Two other photographs showed the damaged exterior of the store and the adjacent notion store at 429 Lenox Avenue after the disorder. In an Associated Press photograph, published in the New York Times, New York Herald Tribune and Afro-American, smashed display windows and doors could be seen in both stores, together with debris piled in front of the hardware store, likely a combination of material from the ceiling and the display window. Notwithstanding the damage to the windows, both stores appeared to still contain significant amounts of merchandise. A police officer and a Black man stood to one side, in front of the distinctive sign of the business to the right of the hardware store seen in other photographs.

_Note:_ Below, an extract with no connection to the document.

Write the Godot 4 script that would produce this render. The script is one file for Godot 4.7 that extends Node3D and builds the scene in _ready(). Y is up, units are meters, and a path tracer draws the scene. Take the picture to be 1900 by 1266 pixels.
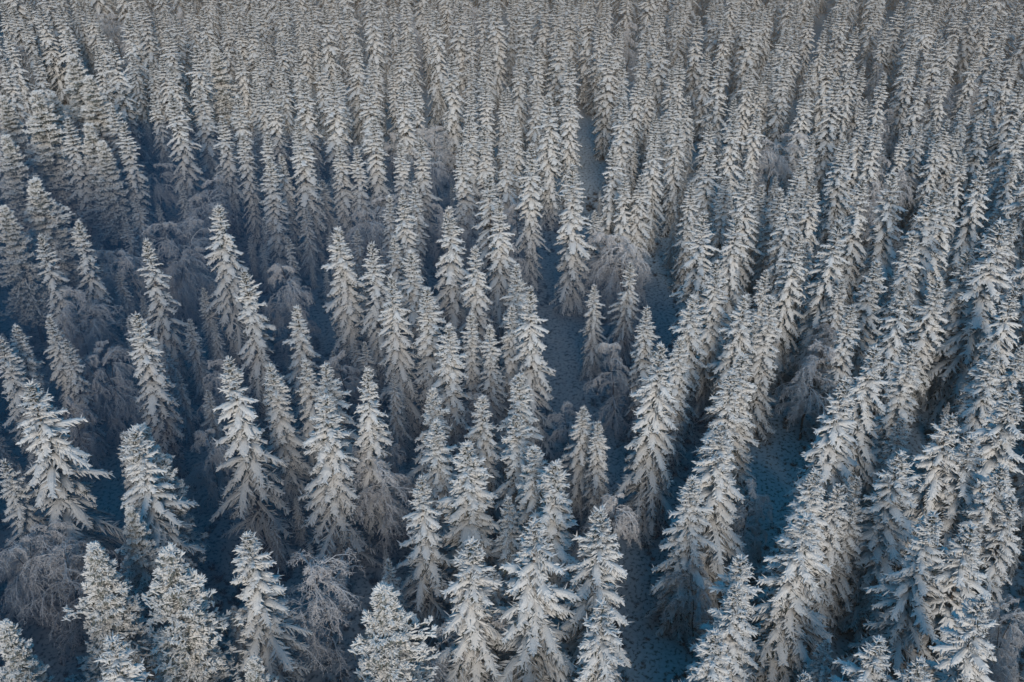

Patrolmen were stationed outside a number of damaged businesses the day after the disorder so featured in photographs of other locations. The Black man seemed to be posing for the camera, likely at the request of the photographer. A second photograph, published in the Daily Mirror, showed a man on a ladder boarding up the hardware store windows, matching the man and repairs seen in the background of the photograph of the interior damage. (None of the captions to these photographs gave precise locations for the businesses beyond it being on Lenox Avenue).
Notwithstanding the damage evident in the photographs, the presence of a hardware store at this address in the MCCH Business survey suggested that the store continued to operate in the months after the disorder. The name of the business operating when the Tax Department photograph was taken, between 1939 and 1941, was not visible; the sign did appear to be the one visible in the photograph of the firefighters taken in 1935.